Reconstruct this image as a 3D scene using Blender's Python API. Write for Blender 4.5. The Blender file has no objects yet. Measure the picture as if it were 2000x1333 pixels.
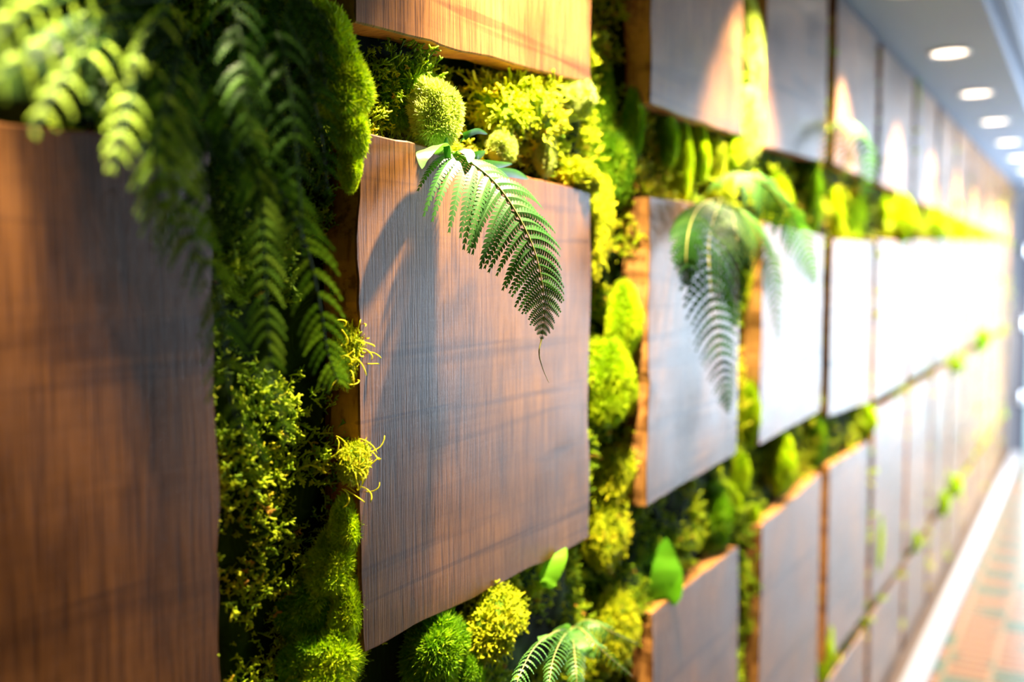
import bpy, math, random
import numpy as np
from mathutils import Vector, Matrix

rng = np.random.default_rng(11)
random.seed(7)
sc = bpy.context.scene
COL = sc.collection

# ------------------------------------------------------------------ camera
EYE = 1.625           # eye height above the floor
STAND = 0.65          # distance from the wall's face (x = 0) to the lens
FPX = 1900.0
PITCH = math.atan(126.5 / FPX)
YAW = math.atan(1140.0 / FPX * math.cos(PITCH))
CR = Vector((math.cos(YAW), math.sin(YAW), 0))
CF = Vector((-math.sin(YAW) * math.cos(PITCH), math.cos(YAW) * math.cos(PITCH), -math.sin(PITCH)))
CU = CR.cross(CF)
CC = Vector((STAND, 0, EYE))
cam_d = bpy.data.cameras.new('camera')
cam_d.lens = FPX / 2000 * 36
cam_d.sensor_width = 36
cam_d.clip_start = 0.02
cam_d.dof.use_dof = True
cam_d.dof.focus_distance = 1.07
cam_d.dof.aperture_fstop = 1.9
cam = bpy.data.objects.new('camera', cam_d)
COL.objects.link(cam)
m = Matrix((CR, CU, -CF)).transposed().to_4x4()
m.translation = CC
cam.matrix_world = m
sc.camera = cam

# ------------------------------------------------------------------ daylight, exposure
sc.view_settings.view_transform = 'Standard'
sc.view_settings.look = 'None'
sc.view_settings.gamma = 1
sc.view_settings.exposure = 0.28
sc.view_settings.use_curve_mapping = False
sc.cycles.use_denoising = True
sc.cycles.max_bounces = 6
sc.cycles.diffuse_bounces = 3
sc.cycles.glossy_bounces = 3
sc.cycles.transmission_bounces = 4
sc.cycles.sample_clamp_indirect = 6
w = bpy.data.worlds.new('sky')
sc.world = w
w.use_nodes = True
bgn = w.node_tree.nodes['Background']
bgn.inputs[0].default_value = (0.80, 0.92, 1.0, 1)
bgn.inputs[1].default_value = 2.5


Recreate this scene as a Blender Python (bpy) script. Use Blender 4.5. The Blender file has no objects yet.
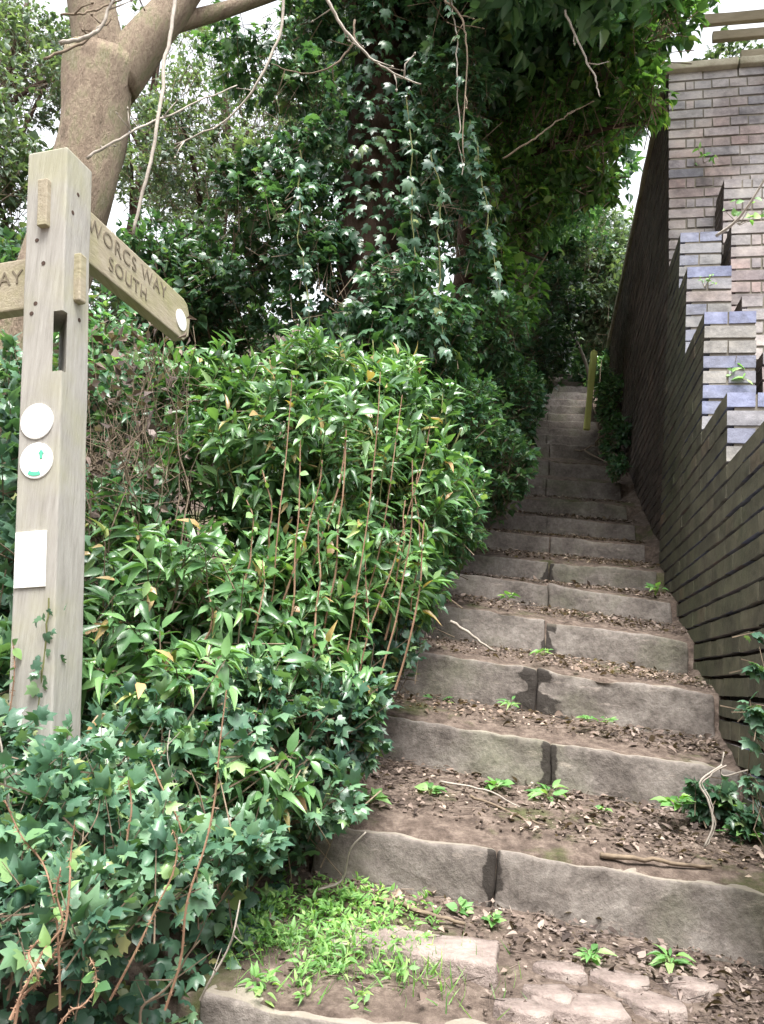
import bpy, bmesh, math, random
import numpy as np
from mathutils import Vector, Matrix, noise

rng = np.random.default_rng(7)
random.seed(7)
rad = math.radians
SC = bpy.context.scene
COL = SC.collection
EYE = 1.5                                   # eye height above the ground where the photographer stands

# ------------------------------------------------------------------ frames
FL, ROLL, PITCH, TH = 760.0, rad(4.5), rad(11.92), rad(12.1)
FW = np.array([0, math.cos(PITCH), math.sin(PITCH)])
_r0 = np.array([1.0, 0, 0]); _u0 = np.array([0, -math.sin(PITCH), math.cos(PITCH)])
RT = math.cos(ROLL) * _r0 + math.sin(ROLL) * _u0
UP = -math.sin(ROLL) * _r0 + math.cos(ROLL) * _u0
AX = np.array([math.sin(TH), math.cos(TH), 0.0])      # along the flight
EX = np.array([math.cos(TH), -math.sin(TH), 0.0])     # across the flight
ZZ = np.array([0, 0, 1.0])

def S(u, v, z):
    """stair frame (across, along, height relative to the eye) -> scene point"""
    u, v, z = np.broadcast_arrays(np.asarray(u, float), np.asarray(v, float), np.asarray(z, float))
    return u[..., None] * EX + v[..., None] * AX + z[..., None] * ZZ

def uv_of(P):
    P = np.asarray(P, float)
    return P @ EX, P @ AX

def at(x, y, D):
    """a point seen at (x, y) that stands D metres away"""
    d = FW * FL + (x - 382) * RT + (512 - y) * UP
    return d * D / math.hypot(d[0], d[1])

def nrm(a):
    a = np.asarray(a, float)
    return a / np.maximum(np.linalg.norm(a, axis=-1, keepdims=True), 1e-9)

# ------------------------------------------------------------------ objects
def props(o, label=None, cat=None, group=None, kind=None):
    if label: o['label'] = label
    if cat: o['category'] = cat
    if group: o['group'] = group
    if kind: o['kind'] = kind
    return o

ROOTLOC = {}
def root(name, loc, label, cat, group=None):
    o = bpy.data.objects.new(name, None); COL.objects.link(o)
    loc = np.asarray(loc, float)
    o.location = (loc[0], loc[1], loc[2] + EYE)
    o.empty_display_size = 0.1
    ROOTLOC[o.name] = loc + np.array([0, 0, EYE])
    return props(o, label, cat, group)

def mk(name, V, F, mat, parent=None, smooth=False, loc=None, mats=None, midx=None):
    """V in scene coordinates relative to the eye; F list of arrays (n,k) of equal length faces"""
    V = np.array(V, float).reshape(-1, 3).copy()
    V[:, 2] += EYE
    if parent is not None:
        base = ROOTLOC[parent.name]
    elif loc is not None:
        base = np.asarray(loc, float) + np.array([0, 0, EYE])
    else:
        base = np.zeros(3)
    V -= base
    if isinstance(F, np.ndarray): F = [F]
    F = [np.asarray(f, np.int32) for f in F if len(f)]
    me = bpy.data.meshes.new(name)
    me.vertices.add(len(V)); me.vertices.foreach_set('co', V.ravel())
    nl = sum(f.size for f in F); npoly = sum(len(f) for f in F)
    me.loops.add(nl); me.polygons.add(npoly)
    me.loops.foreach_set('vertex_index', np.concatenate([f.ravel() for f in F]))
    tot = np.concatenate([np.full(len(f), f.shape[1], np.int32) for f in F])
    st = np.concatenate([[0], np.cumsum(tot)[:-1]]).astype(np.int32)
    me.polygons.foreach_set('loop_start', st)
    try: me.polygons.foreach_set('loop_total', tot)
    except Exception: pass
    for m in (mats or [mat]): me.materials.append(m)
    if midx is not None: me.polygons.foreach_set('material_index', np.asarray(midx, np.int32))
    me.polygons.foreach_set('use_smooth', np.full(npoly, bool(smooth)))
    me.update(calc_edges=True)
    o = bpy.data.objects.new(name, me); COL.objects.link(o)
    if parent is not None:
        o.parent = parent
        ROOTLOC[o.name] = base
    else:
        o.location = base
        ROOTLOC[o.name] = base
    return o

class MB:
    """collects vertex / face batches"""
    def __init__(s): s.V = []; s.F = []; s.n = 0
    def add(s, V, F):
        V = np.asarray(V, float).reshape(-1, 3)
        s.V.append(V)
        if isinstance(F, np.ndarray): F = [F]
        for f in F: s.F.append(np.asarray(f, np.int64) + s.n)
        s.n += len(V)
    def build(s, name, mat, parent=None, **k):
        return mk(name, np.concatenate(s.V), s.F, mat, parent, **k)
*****
• Challenge:
Begin at the top of the material above and output each line exactly, stopping after the line that holds "sc.camera = cam". Leave out pictures.

• Expected answer:
Reconstruct this image as a 3D scene using Blender's Python API. Write for Blender 4.5. The Blender file has no objects yet. Measure the picture as if it were 2000x1333 pixels.
import bpy, math, random
import numpy as np
from mathutils import Vector, Matrix

rng = np.random.default_rng(11)
random.seed(7)
sc = bpy.context.scene
COL = sc.collection

# ------------------------------------------------------------------ camera
EYE = 1.625           # eye height above the floor
STAND = 0.65          # distance from the wall's face (x = 0) to the lens
FPX = 1900.0
PITCH = math.atan(126.5 / FPX)
YAW = math.atan(1140.0 / FPX * math.cos(PITCH))
CR = Vector((math.cos(YAW), math.sin(YAW), 0))
CF = Vector((-math.sin(YAW) * math.cos(PITCH), math.cos(YAW) * math.cos(PITCH), -math.sin(PITCH)))
CU = CR.cross(CF)
CC = Vector((STAND, 0, EYE))
cam_d = bpy.data.cameras.new('camera')
cam_d.lens = FPX / 2000 * 36
cam_d.sensor_width = 36
cam_d.clip_start = 0.02
cam_d.dof.use_dof = True
cam_d.dof.focus_distance = 1.07
cam_d.dof.aperture_fstop = 1.9
cam = bpy.data.objects.new('camera', cam_d)
COL.objects.link(cam)
m = Matrix((CR, CU, -CF)).transposed().to_4x4()
m.translation = CC
cam.matrix_world = m
sc.camera = cam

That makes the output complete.